* **Your objective**:
From the records below, extract only the lines running from the line with "Continue the Blender Python script for this scene: part 2, from" to the line with "o.location=(x,y,z); return o", both lines included, reproducing them exactly.

Scripts that build scenes:
- - -

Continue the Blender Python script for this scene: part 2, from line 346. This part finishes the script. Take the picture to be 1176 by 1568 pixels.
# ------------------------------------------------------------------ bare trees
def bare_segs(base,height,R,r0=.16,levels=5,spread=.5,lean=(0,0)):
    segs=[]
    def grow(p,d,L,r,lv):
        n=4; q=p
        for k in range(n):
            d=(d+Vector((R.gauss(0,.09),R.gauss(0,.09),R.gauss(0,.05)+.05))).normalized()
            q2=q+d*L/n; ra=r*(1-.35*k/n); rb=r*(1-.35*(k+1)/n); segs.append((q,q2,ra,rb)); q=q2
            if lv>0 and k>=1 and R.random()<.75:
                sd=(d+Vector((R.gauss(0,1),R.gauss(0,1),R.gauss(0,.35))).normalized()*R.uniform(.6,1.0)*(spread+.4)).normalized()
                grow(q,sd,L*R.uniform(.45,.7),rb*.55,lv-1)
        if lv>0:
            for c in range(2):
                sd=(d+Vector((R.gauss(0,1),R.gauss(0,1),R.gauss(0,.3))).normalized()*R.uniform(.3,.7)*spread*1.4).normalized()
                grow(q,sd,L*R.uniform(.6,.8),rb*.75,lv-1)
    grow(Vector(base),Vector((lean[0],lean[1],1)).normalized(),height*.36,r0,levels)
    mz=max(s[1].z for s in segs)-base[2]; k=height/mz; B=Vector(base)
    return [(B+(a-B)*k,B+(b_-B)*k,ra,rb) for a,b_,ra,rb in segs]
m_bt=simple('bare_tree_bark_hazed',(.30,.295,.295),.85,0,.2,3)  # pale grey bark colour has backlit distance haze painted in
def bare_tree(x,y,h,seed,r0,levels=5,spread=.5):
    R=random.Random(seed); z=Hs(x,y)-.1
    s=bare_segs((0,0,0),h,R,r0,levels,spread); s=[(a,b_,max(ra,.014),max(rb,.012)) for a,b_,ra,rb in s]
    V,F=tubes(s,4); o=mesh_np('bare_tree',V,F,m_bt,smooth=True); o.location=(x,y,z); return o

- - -

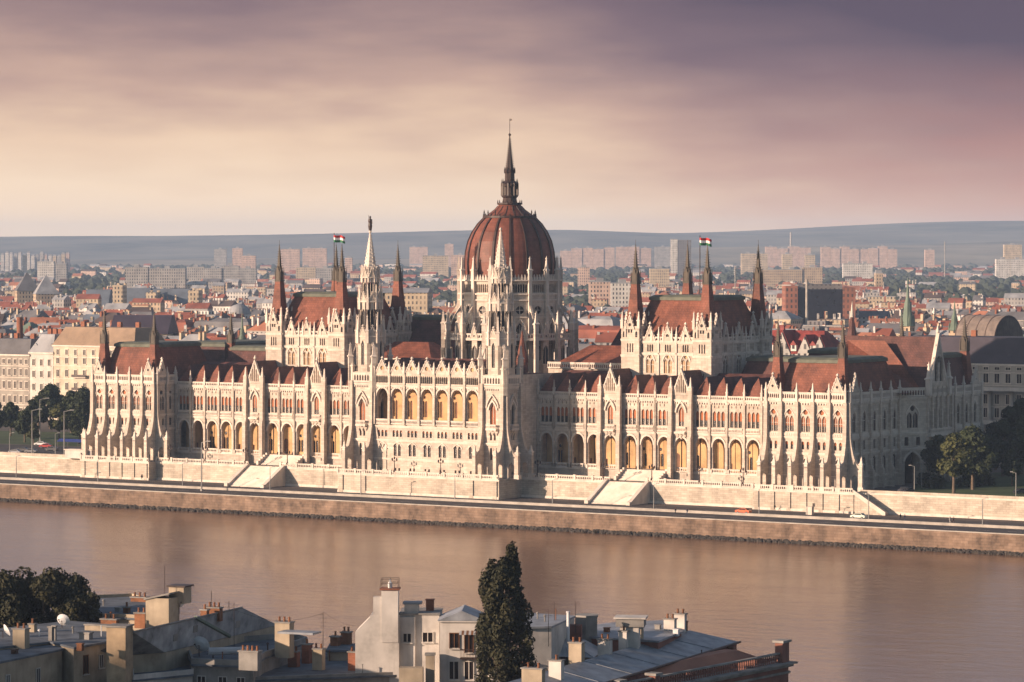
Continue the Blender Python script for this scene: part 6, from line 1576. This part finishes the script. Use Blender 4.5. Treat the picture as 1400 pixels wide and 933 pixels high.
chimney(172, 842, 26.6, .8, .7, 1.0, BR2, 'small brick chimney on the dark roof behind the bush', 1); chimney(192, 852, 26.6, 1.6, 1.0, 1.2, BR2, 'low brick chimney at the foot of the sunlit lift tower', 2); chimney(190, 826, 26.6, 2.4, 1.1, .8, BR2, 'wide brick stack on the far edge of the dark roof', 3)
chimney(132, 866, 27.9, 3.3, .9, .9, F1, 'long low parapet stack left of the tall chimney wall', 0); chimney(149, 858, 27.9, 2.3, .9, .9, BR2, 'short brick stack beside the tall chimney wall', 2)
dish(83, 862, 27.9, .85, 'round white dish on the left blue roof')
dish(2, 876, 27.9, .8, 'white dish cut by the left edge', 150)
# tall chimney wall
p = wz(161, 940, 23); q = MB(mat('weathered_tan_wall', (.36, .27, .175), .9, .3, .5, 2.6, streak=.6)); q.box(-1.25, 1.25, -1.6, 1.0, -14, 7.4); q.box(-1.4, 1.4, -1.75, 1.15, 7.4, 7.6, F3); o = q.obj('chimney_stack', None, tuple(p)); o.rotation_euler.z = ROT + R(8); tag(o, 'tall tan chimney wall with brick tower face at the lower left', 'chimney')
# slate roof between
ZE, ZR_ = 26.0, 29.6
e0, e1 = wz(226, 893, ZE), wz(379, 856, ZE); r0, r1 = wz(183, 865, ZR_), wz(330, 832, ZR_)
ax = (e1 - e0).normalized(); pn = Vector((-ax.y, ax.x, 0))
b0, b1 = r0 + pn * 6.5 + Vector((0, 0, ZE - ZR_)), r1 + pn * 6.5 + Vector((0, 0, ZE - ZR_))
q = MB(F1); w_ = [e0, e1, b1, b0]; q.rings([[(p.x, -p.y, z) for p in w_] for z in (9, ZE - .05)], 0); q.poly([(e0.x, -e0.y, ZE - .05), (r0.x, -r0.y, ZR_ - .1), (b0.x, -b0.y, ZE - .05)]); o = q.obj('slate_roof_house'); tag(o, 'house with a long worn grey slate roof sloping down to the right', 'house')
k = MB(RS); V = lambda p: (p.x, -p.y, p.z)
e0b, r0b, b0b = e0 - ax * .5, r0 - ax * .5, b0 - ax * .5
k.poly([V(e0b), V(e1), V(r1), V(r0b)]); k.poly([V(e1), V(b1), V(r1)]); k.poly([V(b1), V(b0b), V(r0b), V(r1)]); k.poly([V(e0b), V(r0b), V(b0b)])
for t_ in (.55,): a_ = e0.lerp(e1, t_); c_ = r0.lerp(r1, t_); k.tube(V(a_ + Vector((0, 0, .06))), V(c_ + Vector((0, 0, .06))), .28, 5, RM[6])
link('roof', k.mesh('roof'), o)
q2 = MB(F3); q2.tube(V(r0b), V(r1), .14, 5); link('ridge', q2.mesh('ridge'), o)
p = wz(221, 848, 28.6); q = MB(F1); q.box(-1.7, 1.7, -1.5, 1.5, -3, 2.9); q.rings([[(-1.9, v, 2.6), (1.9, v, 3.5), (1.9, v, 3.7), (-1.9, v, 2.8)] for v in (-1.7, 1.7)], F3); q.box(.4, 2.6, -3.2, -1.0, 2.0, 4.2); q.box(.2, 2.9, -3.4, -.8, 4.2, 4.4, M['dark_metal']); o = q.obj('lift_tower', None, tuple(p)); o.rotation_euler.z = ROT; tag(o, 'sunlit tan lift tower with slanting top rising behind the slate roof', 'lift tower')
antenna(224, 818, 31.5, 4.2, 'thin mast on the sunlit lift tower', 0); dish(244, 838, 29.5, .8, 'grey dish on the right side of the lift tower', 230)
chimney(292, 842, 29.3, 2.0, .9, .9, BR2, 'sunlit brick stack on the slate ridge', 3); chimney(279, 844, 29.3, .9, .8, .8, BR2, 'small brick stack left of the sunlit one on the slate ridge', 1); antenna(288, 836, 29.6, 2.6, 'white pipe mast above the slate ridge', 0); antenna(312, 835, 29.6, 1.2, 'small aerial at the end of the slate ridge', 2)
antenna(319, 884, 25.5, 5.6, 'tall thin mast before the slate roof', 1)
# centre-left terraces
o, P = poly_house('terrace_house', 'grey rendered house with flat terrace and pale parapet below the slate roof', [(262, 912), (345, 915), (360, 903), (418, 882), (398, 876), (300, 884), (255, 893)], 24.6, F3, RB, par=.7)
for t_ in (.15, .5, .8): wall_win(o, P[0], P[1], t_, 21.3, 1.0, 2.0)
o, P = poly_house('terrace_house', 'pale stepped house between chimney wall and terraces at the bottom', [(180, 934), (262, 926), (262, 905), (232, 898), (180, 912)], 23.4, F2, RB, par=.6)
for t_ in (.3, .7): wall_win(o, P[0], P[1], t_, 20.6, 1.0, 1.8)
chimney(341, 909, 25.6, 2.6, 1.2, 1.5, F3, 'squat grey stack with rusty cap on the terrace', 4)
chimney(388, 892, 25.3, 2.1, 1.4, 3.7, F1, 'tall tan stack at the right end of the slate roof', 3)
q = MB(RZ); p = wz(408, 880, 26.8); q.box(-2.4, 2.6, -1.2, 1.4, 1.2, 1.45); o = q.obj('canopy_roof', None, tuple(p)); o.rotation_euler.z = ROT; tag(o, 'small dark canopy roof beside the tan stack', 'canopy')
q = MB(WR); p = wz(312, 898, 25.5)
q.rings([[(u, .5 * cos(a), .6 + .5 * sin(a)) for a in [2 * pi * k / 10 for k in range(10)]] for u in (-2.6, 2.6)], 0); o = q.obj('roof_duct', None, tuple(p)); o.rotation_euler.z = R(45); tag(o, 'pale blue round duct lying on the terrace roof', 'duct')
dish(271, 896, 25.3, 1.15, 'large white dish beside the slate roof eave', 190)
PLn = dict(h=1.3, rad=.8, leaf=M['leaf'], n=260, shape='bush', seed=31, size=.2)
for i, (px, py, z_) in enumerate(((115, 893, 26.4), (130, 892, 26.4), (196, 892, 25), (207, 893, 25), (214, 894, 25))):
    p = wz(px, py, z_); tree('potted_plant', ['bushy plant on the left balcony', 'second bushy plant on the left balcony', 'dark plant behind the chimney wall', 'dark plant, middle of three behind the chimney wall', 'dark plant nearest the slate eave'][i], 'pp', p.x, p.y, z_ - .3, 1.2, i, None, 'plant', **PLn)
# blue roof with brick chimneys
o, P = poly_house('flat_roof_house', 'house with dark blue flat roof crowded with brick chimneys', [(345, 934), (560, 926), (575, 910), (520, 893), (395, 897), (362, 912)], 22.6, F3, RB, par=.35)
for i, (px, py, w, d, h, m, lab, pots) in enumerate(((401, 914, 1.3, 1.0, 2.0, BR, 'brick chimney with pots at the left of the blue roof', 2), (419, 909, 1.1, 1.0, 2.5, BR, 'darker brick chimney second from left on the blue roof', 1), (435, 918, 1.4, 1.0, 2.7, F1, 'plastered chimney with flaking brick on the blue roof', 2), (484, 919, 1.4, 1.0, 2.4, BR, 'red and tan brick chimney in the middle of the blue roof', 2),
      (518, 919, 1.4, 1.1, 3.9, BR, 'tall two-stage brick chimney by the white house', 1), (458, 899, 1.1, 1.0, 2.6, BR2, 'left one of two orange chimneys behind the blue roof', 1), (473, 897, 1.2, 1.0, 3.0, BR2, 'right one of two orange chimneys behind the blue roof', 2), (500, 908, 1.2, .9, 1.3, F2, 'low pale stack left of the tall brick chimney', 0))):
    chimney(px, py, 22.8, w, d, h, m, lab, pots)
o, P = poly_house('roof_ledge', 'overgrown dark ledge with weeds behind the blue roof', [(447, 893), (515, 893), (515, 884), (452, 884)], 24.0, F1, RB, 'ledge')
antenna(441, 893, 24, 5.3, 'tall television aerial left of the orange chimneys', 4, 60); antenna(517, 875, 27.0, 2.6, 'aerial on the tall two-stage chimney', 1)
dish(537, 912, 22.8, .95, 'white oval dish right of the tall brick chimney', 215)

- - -

* **Task answer**:
Continue the Blender Python script for this scene: part 2, from line 346. This part finishes the script. Take the picture to be 1176 by 1568 pixels.
# ------------------------------------------------------------------ bare trees
def bare_segs(base,height,R,r0=.16,levels=5,spread=.5,lean=(0,0)):
    segs=[]
    def grow(p,d,L,r,lv):
        n=4; q=p
        for k in range(n):
            d=(d+Vector((R.gauss(0,.09),R.gauss(0,.09),R.gauss(0,.05)+.05))).normalized()
            q2=q+d*L/n; ra=r*(1-.35*k/n); rb=r*(1-.35*(k+1)/n); segs.append((q,q2,ra,rb)); q=q2
            if lv>0 and k>=1 and R.random()<.75:
                sd=(d+Vector((R.gauss(0,1),R.gauss(0,1),R.gauss(0,.35))).normalized()*R.uniform(.6,1.0)*(spread+.4)).normalized()
                grow(q,sd,L*R.uniform(.45,.7),rb*.55,lv-1)
        if lv>0:
            for c in range(2):
                sd=(d+Vector((R.gauss(0,1),R.gauss(0,1),R.gauss(0,.3))).normalized()*R.uniform(.3,.7)*spread*1.4).normalized()
                grow(q,sd,L*R.uniform(.6,.8),rb*.75,lv-1)
    grow(Vector(base),Vector((lean[0],lean[1],1)).normalized(),height*.36,r0,levels)
    mz=max(s[1].z for s in segs)-base[2]; k=height/mz; B=Vector(base)
    return [(B+(a-B)*k,B+(b_-B)*k,ra,rb) for a,b_,ra,rb in segs]
m_bt=simple('bare_tree_bark_hazed',(.30,.295,.295),.85,0,.2,3)  # pale grey bark colour has backlit distance haze painted in
def bare_tree(x,y,h,seed,r0,levels=5,spread=.5):
    R=random.Random(seed); z=Hs(x,y)-.1
    s=bare_segs((0,0,0),h,R,r0,levels,spread); s=[(a,b_,max(ra,.014),max(rb,.012)) for a,b_,ra,rb in s]
    V,F=tubes(s,4); o=mesh_np('bare_tree',V,F,m_bt,smooth=True); o.location=(x,y,z); return o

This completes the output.